Monday, July 6, 2009

Recent Events Could Affect Campaign Dollars


In a recent Supreme Court ruling, Chief Justice John Roberts wrote the majority opinion about campaign finance reform and restriction, “Enough is enough.” On June 25, the High Court seemingly reversed large precedent, reversing the restrictions of McCain-Feingold (2002), as wells as the McConnell v. Federal Election Commission (2003) ruling that upheld McCain-Feingold. Implemented to regulate donations and expenditures of “soft money,” along with issue advocacy electioneering, these former standards now contend with the recent 5-4 conservative majority.

Coupled with this, the High Court also issued another heavy-handed ruling in early May 2009. In regards to West Virginia state Supreme Court Justice Brent Benjamin, the SCOTUS held that Benjamin must recuse himself from a very contentious case involving a party that donated over $3 million to his campaign efforts. Did the contributor have a right to donate, regardless of intent? Did Benjamin have a right to accept the funds, and could he control their allocation? Did the United States Supreme Court have a right to censor Benjamin and remand the case, mandating his recusal? In the span of one month, the issue of campaign finance emerged vigorously and caused much debate about who donates, how much, to whom, and when contribution should take place.

Several forces are at play during this debate, which generate much interest. As the executive and legislative branches slide farther to the left, and a liberal appointee waits for the nod for her spot on the bench, the Supreme Court’s conservative wing is causing some uncertainty as to future rulings by the Supreme Court. Second, campaign finance laws could change drastically for all political races, on state and federal levels. Third, the historical right to free speech in America through campaign contribution seems to be under fire from an “almost-majority” on the Supreme Court, and certainly in other branches of government. Successful reversal of said campaign finance restrictions, and implementation of campaign contribution freedoms, would certainly spill into other arenas and promote “right sizing” government through sweeping de-regulation in other areas. Our goal should be to evaluate these current events, site applicable legislation and case law, and propose efficient, effective reforms to protect the liberties of contributors and campaigners in the American election system.

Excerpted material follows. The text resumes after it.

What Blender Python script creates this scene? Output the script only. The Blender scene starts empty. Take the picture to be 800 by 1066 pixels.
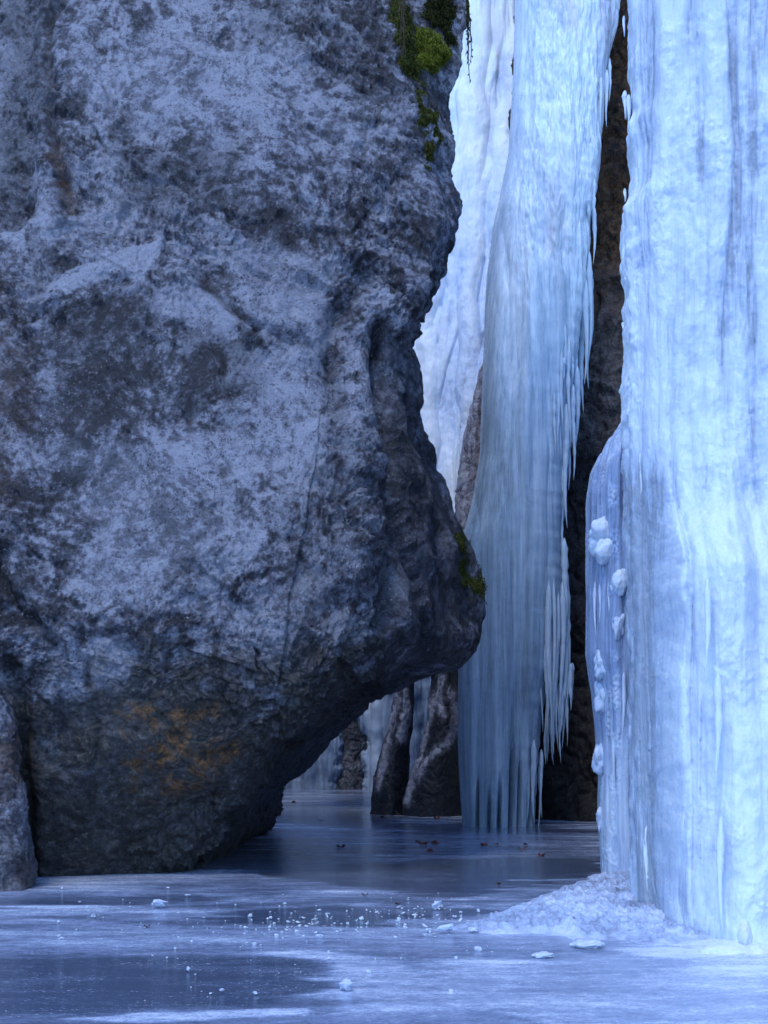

For West Virginia judicial selection, the issue is even more applicable. In The Rule of Law, writers discuss possible reforms for the current elective system that remains highly partisan. Many of these writers argue that the current system, as it stands, hurts the business climate within West Virginia, because employers have little trust in the stability of the state's legal system (especially with a rogue Attorney General). Possible reforms include non-partisan elections or merit-based appointments, similar to the federal selection process. Additionally, public financing proposals are put forth as probable ingredients for a more transparent selection process. Whatever the solution, candidate dialogue must be protected and expanded through the selection processes for all offices. This will ensure that voters have to opportunity to ask questions and receive quality answers in pursuit of finding the truth about the individuals seeking office.